Is he just keeping the seat warm for Davis?

Is he just keeping the seat warm for Davis?

Why hasn’t Dominic Grieve been a bit more high profile?

It’s not often that a new government in Europe leads one to the Conservative frontbench, but another Grand Coalition will take office in Austria early next week, and as with the previous government, it’s headed up by a Social Democrat Chancellor while the conservative People’s Party holds the remaining big posts of Finance, Foreign Affairs and the Interior Ministry. With the “comparative politics hat” firmly affixed, a UK equivalent of the new administration in Vienna would have a “big four” of Brown, Osborne, Hague, and Dominic Grieve.

The other three, whatever you may think of them, are major figures in UK politics, but it might be pushing it to say the same of Grieve, appointed in the wake of David Davis’ surprise resignation to fight the multi-candidate by-election in Haltemprice & Howden. The Home Office has long been a high profile and traditionally “difficult” portfolio to hold in government, containing as it does such responsibilities as the police, prisons, and immigration, which receive much attention from the media.

So why is it that Dominic Grieve, after spending several months in what should be a high-profile shadow role, isn’t really much less little-known than when he started it? Unlike his opposite number who will struggle to hold on in Redditch, he has a safe seat for life in the shape of Beaconsfield, so couldn’t fairly claim to be distracted by having to nurse his constituency. Rightly or wrongly, modern politics at home and abroad is fought out in the media, and here his presence does seem to have been diminished and muted compared to his predecessor. How many members of the public would be able to correctly identify him from a picture?

As Greengate unfolded, David Davis has been on the media having his say on the situation as a mere backbench MP – but is the current crisis an opportunity for Grieve (as today) to be thrust into the limelight more to argue his party’s case, and be putting Jacqui Smith under pressure at a very difficult time for her – and perhaps in so doing significantly enhance his reputation and as it were “earn his spurs”?

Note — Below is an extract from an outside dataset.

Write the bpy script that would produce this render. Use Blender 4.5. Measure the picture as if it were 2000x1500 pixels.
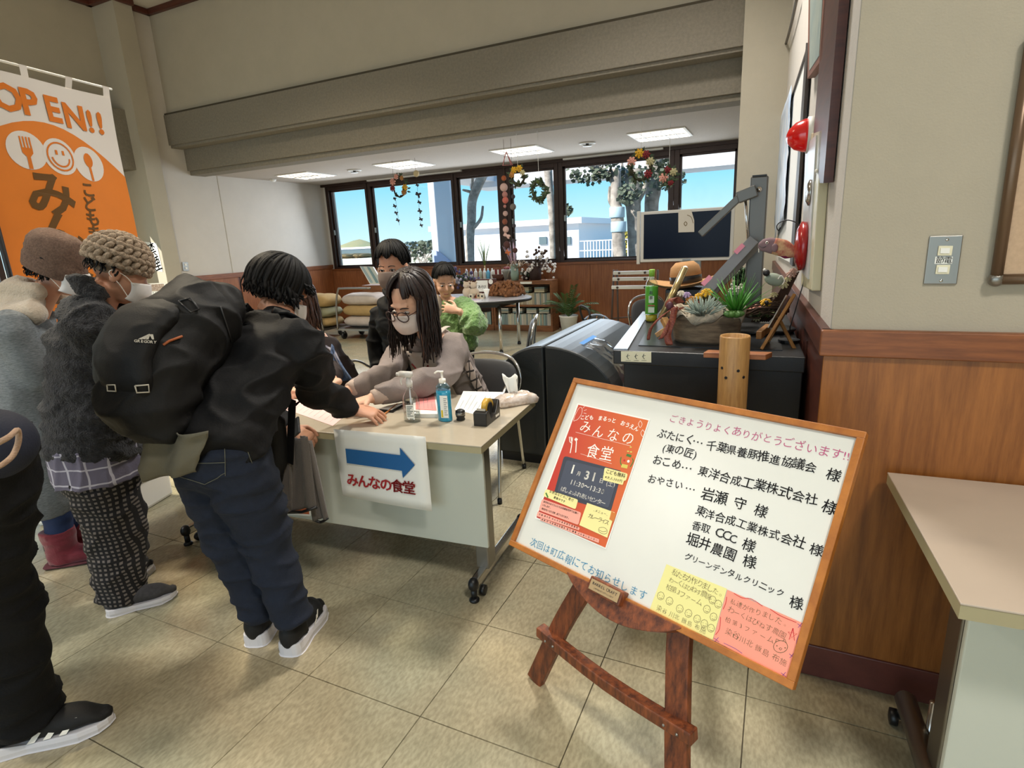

The suggestion persists however that Dominic Grieve may have been merely “keeping the seat warm” for a possible future return for Davis ahead of a final shadow cabinet resuffle before the Conservatives go into the long pre-election period. Grieve was a surprise and hasty appointment as the Davis resignation drama unfolded, and might he thus end up merely being a stopgap? Cameron could move Nick Herbert to Shadow Attorney General, and put Davis at Justice, or move Grieve to Justice and give Davis his old job back. There could also be some combination of moving Osborne/Hague to a DPM-in-waiting type role.

The Conservatives will not be taking the next GE for granted and know that they will have to fight hard to win it, and like the last opposition to take power, be ruthlessly focused and disciplined, even in the face of apparently unassailable poll leads. Given that Labour have brought back Mandelson (with Blunkett still to return?) in the “all hands to the pump” meme, shouldn’t Cameron bring back the “big beast” of David Davis, currently languishing on the backbenches, and who could help the party in the north, in a SCOAT (Shadow Cabinet of all the Talents)? If Shadsy’s reading this, how about a market on who’ll be the Shadow Home Sec going into the next general election? What price Dominic Grieve?